Our rehearsal last night went pretty good.  The dialogue in one of my scenes got messed up.  The other actor in the scene and I had not noticed, but the stage manager pointed it out to us.  After the scene we were both still a little puzzled about what went wrong.  Imagine my chagrin earlier today as I was looking over my lines and realized it was MY screw-up.  Everybody thinks I am so good at learning lines!  I’m mortified!

Then again, that is the excitement of live theatre.  Somebody might screw up.  It might be me.

Right now I must get in the shower. Otherwise, even if I do know all my lines, I still might stink up the stage.  Happy Thursday, everyone.

 

Actors Have to Eat, Too, You Know

Another thing about being in a play is that often one does not have time to grocery shop. Yesterday, therefore, I made a salad for today’s lunch using that old standby ingredient, What I Already Had In The House.  Today I make bold to offer a food post as part of this week’s All Roxy All The Time.

First I dumped a can of black beans into a colander and rinsed them.  While they drained I chopped up a tomato, zucchini and part of a red onion I had in the fridge.  I had purchased the tomato and zucchini at T & J’s Fruits and Vegetables in Herkimer earlier in the week, just to give the post a little local flair.   Next I sliced a few green olives.

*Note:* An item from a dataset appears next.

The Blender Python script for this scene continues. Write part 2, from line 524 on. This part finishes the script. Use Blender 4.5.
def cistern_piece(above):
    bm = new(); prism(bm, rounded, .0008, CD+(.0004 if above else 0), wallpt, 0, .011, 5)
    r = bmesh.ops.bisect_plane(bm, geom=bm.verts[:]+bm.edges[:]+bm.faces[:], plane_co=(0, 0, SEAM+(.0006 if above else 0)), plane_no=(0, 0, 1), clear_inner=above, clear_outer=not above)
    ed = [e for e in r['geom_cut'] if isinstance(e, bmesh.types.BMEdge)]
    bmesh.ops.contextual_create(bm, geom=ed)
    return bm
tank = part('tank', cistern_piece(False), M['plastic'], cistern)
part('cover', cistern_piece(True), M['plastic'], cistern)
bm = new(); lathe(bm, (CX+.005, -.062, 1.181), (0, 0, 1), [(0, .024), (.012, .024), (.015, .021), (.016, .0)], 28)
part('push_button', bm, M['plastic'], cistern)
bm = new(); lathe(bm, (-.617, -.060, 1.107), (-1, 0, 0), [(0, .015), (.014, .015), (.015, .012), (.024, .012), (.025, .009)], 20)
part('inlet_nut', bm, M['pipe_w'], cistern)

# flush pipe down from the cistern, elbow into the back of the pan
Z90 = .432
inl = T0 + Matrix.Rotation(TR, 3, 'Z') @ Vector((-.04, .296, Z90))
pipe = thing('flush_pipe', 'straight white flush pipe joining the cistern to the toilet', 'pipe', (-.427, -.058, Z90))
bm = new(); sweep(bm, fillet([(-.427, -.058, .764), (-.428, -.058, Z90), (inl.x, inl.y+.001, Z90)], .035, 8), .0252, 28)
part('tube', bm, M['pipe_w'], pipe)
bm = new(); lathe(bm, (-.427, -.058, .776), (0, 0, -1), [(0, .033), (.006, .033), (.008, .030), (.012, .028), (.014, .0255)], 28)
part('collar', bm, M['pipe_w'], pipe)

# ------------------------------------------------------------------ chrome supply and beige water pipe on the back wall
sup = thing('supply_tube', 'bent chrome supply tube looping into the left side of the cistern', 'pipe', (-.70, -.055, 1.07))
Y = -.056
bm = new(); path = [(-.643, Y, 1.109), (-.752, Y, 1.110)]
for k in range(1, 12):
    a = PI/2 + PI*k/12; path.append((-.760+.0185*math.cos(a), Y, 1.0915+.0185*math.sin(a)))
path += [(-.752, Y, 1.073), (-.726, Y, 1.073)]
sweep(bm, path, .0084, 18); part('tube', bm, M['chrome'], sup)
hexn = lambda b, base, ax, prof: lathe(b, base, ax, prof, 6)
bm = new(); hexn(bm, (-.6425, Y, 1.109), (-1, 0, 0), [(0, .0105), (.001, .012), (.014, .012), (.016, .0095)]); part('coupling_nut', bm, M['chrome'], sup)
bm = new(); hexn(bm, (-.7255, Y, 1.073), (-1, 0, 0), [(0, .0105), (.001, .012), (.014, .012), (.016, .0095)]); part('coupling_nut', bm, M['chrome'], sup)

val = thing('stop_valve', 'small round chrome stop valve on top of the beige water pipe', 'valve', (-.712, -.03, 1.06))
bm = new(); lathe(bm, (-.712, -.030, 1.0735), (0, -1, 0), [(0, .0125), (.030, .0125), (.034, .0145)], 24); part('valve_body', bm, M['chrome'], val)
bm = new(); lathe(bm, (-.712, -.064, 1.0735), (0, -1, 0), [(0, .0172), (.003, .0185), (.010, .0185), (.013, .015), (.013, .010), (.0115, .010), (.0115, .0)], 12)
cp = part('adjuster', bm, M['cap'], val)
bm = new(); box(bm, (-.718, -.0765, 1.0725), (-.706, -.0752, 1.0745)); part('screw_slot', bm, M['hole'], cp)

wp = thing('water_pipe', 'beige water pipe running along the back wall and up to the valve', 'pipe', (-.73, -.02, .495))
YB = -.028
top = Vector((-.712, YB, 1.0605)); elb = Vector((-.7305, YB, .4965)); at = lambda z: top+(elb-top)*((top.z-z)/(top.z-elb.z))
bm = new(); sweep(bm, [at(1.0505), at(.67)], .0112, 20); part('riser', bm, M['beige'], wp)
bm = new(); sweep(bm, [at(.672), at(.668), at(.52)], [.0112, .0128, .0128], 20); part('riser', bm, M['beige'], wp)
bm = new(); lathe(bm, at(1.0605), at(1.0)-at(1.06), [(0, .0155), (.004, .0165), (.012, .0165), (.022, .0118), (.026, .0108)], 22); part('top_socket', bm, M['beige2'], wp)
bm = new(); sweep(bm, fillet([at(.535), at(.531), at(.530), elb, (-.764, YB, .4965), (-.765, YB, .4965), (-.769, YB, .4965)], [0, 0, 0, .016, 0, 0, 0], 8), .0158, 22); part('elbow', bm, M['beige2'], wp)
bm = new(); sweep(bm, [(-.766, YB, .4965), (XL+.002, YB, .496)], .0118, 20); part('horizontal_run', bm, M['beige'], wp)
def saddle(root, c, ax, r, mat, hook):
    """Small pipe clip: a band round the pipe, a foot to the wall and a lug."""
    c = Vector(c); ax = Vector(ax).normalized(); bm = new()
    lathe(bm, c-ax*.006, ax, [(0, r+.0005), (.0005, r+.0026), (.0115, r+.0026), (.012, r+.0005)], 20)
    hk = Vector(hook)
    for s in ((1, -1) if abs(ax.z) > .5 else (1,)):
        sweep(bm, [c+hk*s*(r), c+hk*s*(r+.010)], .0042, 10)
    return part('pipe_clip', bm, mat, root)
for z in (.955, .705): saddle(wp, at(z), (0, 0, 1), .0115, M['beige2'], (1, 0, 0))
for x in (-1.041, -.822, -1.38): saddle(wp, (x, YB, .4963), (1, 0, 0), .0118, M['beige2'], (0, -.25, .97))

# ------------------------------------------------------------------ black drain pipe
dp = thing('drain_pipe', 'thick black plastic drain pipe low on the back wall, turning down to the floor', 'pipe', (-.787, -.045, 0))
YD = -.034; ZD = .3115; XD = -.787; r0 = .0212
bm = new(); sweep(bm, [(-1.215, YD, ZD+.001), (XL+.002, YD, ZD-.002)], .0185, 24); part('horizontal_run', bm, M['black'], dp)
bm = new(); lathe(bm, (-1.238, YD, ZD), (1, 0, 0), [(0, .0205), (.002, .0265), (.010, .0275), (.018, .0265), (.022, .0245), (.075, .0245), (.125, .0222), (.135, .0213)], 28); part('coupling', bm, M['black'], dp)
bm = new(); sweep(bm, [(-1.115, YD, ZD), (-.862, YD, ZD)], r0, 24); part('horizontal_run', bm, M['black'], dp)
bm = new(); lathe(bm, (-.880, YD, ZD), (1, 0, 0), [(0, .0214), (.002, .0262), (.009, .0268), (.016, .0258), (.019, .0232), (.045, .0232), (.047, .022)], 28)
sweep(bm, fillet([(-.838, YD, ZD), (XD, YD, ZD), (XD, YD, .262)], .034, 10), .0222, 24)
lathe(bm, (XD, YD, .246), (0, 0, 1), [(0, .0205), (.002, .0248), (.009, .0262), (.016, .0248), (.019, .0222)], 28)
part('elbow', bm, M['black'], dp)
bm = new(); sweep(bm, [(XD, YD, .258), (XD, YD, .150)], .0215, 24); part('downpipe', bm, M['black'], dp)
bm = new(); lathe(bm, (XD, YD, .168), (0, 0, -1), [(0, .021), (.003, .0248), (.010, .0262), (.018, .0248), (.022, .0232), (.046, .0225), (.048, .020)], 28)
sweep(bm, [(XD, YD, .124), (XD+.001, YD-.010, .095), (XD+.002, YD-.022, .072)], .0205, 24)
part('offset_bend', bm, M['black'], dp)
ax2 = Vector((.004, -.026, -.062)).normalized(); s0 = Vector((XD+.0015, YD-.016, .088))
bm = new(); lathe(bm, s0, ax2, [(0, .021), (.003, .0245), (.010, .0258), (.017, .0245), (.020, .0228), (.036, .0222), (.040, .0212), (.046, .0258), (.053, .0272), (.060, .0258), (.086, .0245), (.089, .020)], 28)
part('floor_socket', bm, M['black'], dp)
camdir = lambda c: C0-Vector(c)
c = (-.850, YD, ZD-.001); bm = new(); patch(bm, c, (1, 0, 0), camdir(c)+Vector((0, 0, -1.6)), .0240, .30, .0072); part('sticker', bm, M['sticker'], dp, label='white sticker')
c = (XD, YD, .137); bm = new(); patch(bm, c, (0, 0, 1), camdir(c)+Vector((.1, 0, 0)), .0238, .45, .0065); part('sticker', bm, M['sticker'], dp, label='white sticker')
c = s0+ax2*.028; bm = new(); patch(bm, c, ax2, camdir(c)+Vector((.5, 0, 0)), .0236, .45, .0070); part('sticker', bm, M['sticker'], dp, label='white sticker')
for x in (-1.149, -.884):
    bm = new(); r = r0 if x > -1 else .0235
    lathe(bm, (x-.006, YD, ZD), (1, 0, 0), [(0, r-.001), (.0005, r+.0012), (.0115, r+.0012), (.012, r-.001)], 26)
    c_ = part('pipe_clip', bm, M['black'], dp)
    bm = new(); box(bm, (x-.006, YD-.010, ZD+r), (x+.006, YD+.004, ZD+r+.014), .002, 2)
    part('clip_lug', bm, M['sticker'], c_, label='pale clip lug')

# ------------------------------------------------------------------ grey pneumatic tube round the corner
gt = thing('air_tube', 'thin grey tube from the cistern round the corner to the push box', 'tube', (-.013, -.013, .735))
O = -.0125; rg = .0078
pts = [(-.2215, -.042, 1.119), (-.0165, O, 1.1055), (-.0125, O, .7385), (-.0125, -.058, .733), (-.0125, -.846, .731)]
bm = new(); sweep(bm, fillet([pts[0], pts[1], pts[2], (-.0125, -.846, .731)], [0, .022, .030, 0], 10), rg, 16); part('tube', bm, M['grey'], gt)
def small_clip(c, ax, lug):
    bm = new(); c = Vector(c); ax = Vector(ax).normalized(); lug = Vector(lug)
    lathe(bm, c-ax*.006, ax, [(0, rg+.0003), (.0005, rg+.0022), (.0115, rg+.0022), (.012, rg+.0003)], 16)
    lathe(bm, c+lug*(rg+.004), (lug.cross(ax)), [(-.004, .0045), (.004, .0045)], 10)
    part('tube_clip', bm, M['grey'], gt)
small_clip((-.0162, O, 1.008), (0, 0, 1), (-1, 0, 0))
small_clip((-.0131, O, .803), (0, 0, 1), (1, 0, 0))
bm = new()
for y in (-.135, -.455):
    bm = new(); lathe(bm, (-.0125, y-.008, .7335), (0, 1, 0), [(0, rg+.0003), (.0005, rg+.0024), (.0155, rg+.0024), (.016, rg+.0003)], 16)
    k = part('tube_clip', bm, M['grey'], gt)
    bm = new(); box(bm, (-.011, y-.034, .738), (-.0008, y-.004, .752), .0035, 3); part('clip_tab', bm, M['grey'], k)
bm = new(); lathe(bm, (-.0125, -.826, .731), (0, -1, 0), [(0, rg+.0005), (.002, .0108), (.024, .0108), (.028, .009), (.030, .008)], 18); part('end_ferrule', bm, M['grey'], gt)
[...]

For dressing I used mayonnaise and a little pub mustard (I like to buy different kinds of mustard; pub is the latest one I’ve tried).  To this I added a small spoonful of horseradish, a dash of hot sauce, garlic powder, salt-free lemon pepper, and cumin.  I taste-tested it as I stirred and it seemed OK.  I thought it could only get better as the flavors blended.

I’ve been eating it as I write this (at lunch time the next day) and I pronounce it  pretty good.  It got a little soupy, as salads with chopped tomato sometimes do, but not too bad.  Perhaps it is not a gourmet masterpiece, but as weekday lunch, it’ll do.

As a blog post written while I ate lunch at work then hurriedly typed in before rehearsal, I hope this will do.  Happy Wednesday and, oh look, I didn’t Wuss Out!